Tony then makes a cardinal mistake, and falls for Alex after a one night stand. Not done in polite Society, that. I mean, the falling bit. That’s very working class. And then he’s invited down to the country (Binfield Manor, Berkshire) to face his final humiliation. Poor Tony, with his brown polyester shirts, Cecil Gee suits and his “horrid little car” (actually, a rather nice Austin-Healey 3000 in red, now worth a pretty penny, but then a rusting ten-year-old wreck) is up against the dark forces of the Establishment who use him for their own amusement, in the same way, as another commentator has pointed out, the Herberts use Mr. Neville in The Draughtsman’s Contract (1982) — for their own dastardly ends. Tony’s on a losing wicket: the denouement, when Tony escapes from the basement into the polluted air of Jermyn Street, and then the Piccadilly Arcade, to face a new beginning, in a strange way, is not unlike the final scene in Lindsay Anderson’s public school saga, If..... (1968). You’re on his side.
What else? There’s a loving, arty-farty close-up of Alex’s left nipple. And can some clever person identify the brand of coffee can (dead smart, dark blue and gold porcelain, probably Limoges?) at 29:50 ?

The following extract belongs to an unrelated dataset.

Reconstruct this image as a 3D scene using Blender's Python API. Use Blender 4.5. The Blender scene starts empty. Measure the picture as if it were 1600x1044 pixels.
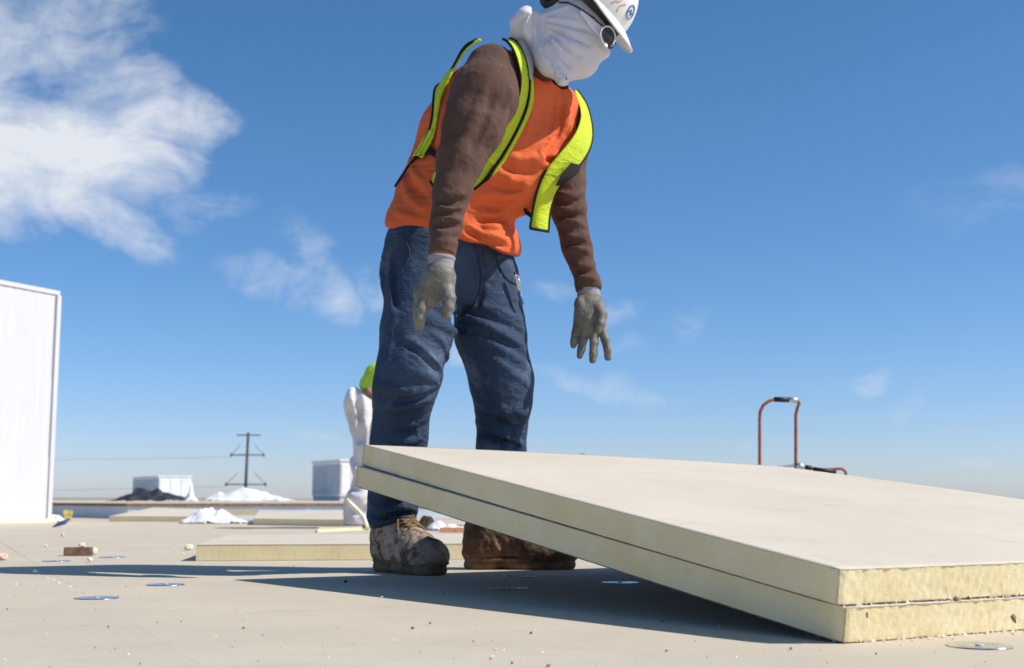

If you ain’t, as yet, seen The Stud (1978), you ain’t lived. Even though I’m not really a fan of the ‘so bad, it’s good’ interpretation. Yet, despite everything, it still has something about it, a je ne sais quoi. And The Stud did rather well at the box office, taking over £1 million in the UK by May 1978. This was a mainstream film at the time. The Brits flocked to the cinema to watch it in their droves — which says quite a bit about the Britain of 1978. And despite the soft porno connotations and the infamous orgy scene, actually, there’s a rather goodish, respectable cast, including Mark Burns (Death in Venice [1970]), Sir Coles John Jeremy Child Bt. aka Jeremy Child (Quadrophenia [1979], Sarah Lawson (The Browning Version [1951] and Walter Gotell (The Spy Who Loved Me [1977]). Emma Jacobs went on to greater things. The official soundtrack, which features twenty tracks, including material from Rose Royce, David Soul, K.C. and the Sunshine Band, and The Real Thing, reached No. 2 in the UK Album Charts, pipped to the No. 1 spot by Saturday Night Fever.
I rented The Stud (1978) from Amazon Prime Video for under five quid and my finger’s hovering around the ‘rent it now’ button for The Stud’s sequel, The Bitch (1979) aka Lady Diamond — altho’ I seem to remember it ain’t half as good. If you must, both are available on DVD, altho’ I doubt you’ll be buying The Stud on Blu-ray. Or maybe you will? There’s a connoisseur’s Limited Edition Blu-ray box set. And somebody’s stuck up the disco soundtrack (‘20 Smash Hits from the Original Film Soundtrack’) as a playlist on Spotify.
Right. That was Film no. 160. Checking the archive, I’m reminded that the very first post on WEEKEND FLICKS. Cinema for Grown Ups dates from December 2023. The great idea (which, like Archimedes, came to me in the bath) was to create a feel-good film newsletter for subscribers to enjoy, and hopefully use, over the weekend — inspired by the old LWT ident — when, at Friday teatime, earnest Thames Television handed over to the racier London Weekend. So here’s a quick word about the paid subscription, which costs £5 a month or £50 a year. Paid subscribers receive their own special post on Friday mornings, special additional posts (when I can, and please bear with me on that), and access to the entire archive. The Sunday morning posts are free and can be read by anybody and everybody. Back on Friday, and in the meantime, enjoy The Stud (1968). Champagne cocktails for this one. Ciao.
Your purple prose all but melted my platform shoes!
Funny! Can't help but wonder if this period piece has really aged as well as Joan Collins!